SHORT PROBLEM: Each line below should be retyped exactly, with no pictures.
★ ★ ★
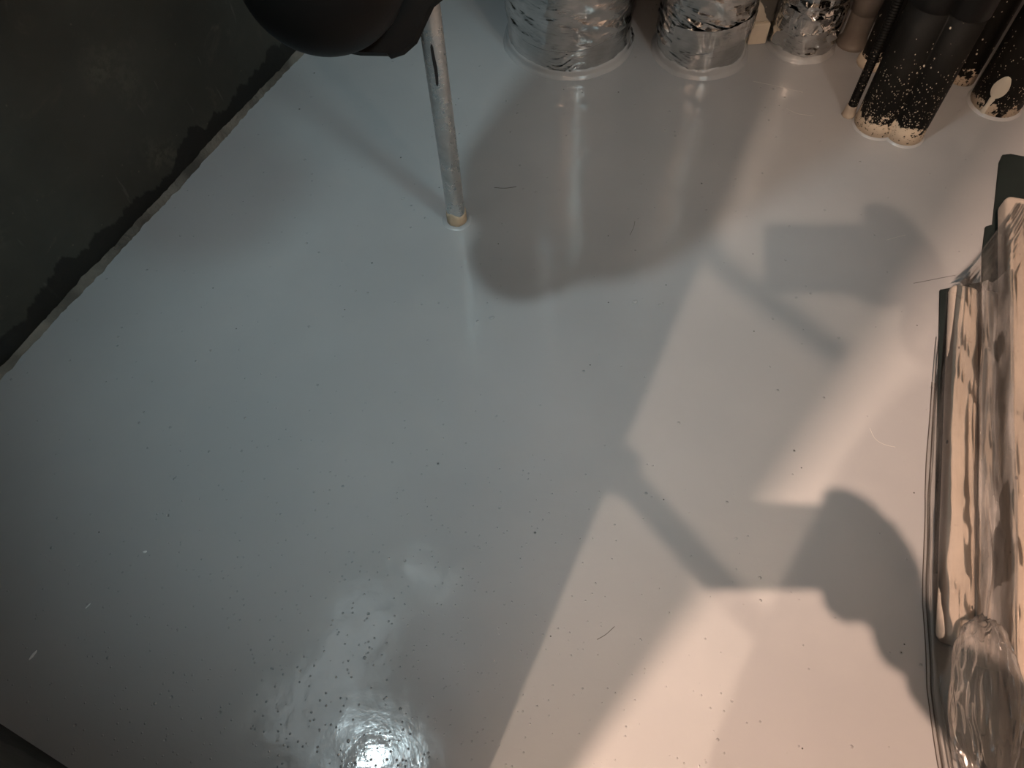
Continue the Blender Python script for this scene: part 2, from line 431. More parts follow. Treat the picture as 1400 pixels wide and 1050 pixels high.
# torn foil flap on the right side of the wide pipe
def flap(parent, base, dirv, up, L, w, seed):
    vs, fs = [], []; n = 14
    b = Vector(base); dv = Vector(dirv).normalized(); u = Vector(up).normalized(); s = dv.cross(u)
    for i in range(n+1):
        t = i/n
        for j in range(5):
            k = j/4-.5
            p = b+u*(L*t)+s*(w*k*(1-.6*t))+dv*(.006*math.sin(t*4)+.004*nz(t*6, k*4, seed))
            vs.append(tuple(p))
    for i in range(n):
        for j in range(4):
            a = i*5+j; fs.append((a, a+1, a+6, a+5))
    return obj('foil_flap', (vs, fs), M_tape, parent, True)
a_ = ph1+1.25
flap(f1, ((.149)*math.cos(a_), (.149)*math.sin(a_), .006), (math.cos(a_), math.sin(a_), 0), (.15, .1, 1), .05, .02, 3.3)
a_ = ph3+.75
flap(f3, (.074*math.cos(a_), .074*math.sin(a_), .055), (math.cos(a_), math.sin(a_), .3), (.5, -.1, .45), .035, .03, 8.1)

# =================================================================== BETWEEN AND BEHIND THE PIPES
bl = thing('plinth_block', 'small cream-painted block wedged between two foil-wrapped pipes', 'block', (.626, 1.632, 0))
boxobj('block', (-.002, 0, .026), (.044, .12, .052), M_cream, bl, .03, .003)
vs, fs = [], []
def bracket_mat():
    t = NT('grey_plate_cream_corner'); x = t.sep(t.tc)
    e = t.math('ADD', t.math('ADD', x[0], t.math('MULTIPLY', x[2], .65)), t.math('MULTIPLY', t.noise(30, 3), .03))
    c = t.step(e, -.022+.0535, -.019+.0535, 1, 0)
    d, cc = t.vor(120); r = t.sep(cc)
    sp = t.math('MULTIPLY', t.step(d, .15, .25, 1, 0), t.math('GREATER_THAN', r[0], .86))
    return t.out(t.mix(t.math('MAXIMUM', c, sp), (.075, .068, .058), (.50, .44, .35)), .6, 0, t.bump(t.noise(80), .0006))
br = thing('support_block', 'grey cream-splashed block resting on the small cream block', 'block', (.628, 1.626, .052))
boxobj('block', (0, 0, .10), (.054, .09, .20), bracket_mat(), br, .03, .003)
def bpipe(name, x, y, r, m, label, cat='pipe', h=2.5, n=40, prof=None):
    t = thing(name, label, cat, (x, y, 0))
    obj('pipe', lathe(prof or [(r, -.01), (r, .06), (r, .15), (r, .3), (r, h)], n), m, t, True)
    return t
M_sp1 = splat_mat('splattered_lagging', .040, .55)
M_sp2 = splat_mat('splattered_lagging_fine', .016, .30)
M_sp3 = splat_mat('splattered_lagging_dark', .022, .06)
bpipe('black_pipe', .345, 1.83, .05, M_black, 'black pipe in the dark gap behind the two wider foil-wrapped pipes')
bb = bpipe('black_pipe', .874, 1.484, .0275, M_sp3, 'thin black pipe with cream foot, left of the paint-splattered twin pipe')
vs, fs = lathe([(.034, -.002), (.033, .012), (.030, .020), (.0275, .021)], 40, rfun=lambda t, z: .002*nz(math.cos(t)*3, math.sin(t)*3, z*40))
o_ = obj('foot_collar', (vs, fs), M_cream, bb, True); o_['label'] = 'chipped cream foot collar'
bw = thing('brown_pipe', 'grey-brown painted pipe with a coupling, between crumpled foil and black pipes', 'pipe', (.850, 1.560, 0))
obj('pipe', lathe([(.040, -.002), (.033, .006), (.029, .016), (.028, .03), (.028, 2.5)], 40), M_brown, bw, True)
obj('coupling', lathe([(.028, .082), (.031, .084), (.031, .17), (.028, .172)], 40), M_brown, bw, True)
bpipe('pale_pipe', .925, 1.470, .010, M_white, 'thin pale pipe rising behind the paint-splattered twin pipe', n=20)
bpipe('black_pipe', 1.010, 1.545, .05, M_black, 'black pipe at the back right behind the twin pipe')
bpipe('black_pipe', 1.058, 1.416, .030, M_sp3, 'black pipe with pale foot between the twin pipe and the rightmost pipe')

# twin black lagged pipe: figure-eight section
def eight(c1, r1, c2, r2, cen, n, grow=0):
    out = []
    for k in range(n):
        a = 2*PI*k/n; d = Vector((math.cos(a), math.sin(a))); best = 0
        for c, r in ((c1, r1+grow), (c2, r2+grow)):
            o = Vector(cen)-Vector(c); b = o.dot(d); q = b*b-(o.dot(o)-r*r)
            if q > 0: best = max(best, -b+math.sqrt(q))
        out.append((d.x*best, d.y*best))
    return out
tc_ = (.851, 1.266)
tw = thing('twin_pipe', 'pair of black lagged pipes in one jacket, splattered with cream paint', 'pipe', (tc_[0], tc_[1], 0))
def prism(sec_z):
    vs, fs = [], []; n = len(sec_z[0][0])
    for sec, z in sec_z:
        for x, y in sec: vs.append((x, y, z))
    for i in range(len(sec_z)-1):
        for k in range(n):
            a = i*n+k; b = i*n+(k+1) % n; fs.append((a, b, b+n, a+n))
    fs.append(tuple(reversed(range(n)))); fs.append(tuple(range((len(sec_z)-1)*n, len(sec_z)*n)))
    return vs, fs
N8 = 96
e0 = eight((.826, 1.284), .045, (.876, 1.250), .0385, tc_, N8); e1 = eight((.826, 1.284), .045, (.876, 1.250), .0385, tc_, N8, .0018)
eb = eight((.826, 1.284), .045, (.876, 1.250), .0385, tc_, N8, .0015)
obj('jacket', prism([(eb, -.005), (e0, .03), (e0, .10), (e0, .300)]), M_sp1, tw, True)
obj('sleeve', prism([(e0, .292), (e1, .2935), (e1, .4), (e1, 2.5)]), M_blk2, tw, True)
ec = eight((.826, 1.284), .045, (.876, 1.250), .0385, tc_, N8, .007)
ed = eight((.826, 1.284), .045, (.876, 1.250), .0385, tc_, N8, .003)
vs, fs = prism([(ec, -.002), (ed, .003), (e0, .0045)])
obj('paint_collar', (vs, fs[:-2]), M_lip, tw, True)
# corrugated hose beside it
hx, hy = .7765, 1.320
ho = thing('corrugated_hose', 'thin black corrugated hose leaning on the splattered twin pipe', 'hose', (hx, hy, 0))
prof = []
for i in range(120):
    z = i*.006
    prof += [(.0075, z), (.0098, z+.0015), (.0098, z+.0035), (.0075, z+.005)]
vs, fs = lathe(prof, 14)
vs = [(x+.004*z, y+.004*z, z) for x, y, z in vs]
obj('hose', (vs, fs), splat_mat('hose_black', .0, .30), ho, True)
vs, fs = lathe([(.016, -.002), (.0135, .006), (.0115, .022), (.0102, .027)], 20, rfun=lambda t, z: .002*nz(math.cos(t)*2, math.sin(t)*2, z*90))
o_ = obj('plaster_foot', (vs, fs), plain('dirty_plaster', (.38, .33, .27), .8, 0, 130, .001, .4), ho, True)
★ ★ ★
RESULT BELOW:
Continue the Blender Python script for this scene: part 2, from line 431. More parts follow. Treat the picture as 1400 pixels wide and 1050 pixels high.
# torn foil flap on the right side of the wide pipe
def flap(parent, base, dirv, up, L, w, seed):
    vs, fs = [], []; n = 14
    b = Vector(base); dv = Vector(dirv).normalized(); u = Vector(up).normalized(); s = dv.cross(u)
    for i in range(n+1):
        t = i/n
        for j in range(5):
            k = j/4-.5
            p = b+u*(L*t)+s*(w*k*(1-.6*t))+dv*(.006*math.sin(t*4)+.004*nz(t*6, k*4, seed))
            vs.append(tuple(p))
    for i in range(n):
        for j in range(4):
            a = i*5+j; fs.append((a, a+1, a+6, a+5))
    return obj('foil_flap', (vs, fs), M_tape, parent, True)
a_ = ph1+1.25
flap(f1, ((.149)*math.cos(a_), (.149)*math.sin(a_), .006), (math.cos(a_), math.sin(a_), 0), (.15, .1, 1), .05, .02, 3.3)
a_ = ph3+.75
flap(f3, (.074*math.cos(a_), .074*math.sin(a_), .055), (math.cos(a_), math.sin(a_), .3), (.5, -.1, .45), .035, .03, 8.1)

# =================================================================== BETWEEN AND BEHIND THE PIPES
bl = thing('plinth_block', 'small cream-painted block wedged between two foil-wrapped pipes', 'block', (.626, 1.632, 0))
boxobj('block', (-.002, 0, .026), (.044, .12, .052), M_cream, bl, .03, .003)
vs, fs = [], []
def bracket_mat():
    t = NT('grey_plate_cream_corner'); x = t.sep(t.tc)
    e = t.math('ADD', t.math('ADD', x[0], t.math('MULTIPLY', x[2], .65)), t.math('MULTIPLY', t.noise(30, 3), .03))
    c = t.step(e, -.022+.0535, -.019+.0535, 1, 0)
    d, cc = t.vor(120); r = t.sep(cc)
    sp = t.math('MULTIPLY', t.step(d, .15, .25, 1, 0), t.math('GREATER_THAN', r[0], .86))
    return t.out(t.mix(t.math('MAXIMUM', c, sp), (.075, .068, .058), (.50, .44, .35)), .6, 0, t.bump(t.noise(80), .0006))
br = thing('support_block', 'grey cream-splashed block resting on the small cream block', 'block', (.628, 1.626, .052))
boxobj('block', (0, 0, .10), (.054, .09, .20), bracket_mat(), br, .03, .003)
def bpipe(name, x, y, r, m, label, cat='pipe', h=2.5, n=40, prof=None):
    t = thing(name, label, cat, (x, y, 0))
    obj('pipe', lathe(prof or [(r, -.01), (r, .06), (r, .15), (r, .3), (r, h)], n), m, t, True)
    return t
M_sp1 = splat_mat('splattered_lagging', .040, .55)
M_sp2 = splat_mat('splattered_lagging_fine', .016, .30)
M_sp3 = splat_mat('splattered_lagging_dark', .022, .06)
bpipe('black_pipe', .345, 1.83, .05, M_black, 'black pipe in the dark gap behind the two wider foil-wrapped pipes')
bb = bpipe('black_pipe', .874, 1.484, .0275, M_sp3, 'thin black pipe with cream foot, left of the paint-splattered twin pipe')
vs, fs = lathe([(.034, -.002), (.033, .012), (.030, .020), (.0275, .021)], 40, rfun=lambda t, z: .002*nz(math.cos(t)*3, math.sin(t)*3, z*40))
o_ = obj('foot_collar', (vs, fs), M_cream, bb, True); o_['label'] = 'chipped cream foot collar'
bw = thing('brown_pipe', 'grey-brown painted pipe with a coupling, between crumpled foil and black pipes', 'pipe', (.850, 1.560, 0))
obj('pipe', lathe([(.040, -.002), (.033, .006), (.029, .016), (.028, .03), (.028, 2.5)], 40), M_brown, bw, True)
obj('coupling', lathe([(.028, .082), (.031, .084), (.031, .17), (.028, .172)], 40), M_brown, bw, True)
bpipe('pale_pipe', .925, 1.470, .010, M_white, 'thin pale pipe rising behind the paint-splattered twin pipe', n=20)
bpipe('black_pipe', 1.010, 1.545, .05, M_black, 'black pipe at the back right behind the twin pipe')
bpipe('black_pipe', 1.058, 1.416, .030, M_sp3, 'black pipe with pale foot between the twin pipe and the rightmost pipe')

# twin black lagged pipe: figure-eight section
def eight(c1, r1, c2, r2, cen, n, grow=0):
    out = []
    for k in range(n):
        a = 2*PI*k/n; d = Vector((math.cos(a), math.sin(a))); best = 0
        for c, r in ((c1, r1+grow), (c2, r2+grow)):
            o = Vector(cen)-Vector(c); b = o.dot(d); q = b*b-(o.dot(o)-r*r)
            if q > 0: best = max(best, -b+math.sqrt(q))
        out.append((d.x*best, d.y*best))
    return out
tc_ = (.851, 1.266)
tw = thing('twin_pipe', 'pair of black lagged pipes in one jacket, splattered with cream paint', 'pipe', (tc_[0], tc_[1], 0))
def prism(sec_z):
    vs, fs = [], []; n = len(sec_z[0][0])
    for sec, z in sec_z:
        for x, y in sec: vs.append((x, y, z))
    for i in range(len(sec_z)-1):
        for k in range(n):
            a = i*n+k; b = i*n+(k+1) % n; fs.append((a, b, b+n, a+n))
    fs.append(tuple(reversed(range(n)))); fs.append(tuple(range((len(sec_z)-1)*n, len(sec_z)*n)))
    return vs, fs
N8 = 96
e0 = eight((.826, 1.284), .045, (.876, 1.250), .0385, tc_, N8); e1 = eight((.826, 1.284), .045, (.876, 1.250), .0385, tc_, N8, .0018)
eb = eight((.826, 1.284), .045, (.876, 1.250), .0385, tc_, N8, .0015)
obj('jacket', prism([(eb, -.005), (e0, .03), (e0, .10), (e0, .300)]), M_sp1, tw, True)
obj('sleeve', prism([(e0, .292), (e1, .2935), (e1, .4), (e1, 2.5)]), M_blk2, tw, True)
ec = eight((.826, 1.284), .045, (.876, 1.250), .0385, tc_, N8, .007)
ed = eight((.826, 1.284), .045, (.876, 1.250), .0385, tc_, N8, .003)
vs, fs = prism([(ec, -.002), (ed, .003), (e0, .0045)])
obj('paint_collar', (vs, fs[:-2]), M_lip, tw, True)
# corrugated hose beside it
hx, hy = .7765, 1.320
ho = thing('corrugated_hose', 'thin black corrugated hose leaning on the splattered twin pipe', 'hose', (hx, hy, 0))
prof = []
for i in range(120):
    z = i*.006
    prof += [(.0075, z), (.0098, z+.0015), (.0098, z+.0035), (.0075, z+.005)]
vs, fs = lathe(prof, 14)
vs = [(x+.004*z, y+.004*z, z) for x, y, z in vs]
obj('hose', (vs, fs), splat_mat('hose_black', .0, .30), ho, True)
vs, fs = lathe([(.016, -.002), (.0135, .006), (.0115, .022), (.0102, .027)], 20, rfun=lambda t, z: .002*nz(math.cos(t)*2, math.sin(t)*2, z*90))
o_ = obj('plaster_foot', (vs, fs), plain('dirty_plaster', (.38, .33, .27), .8, 0, 130, .001, .4), ho, True)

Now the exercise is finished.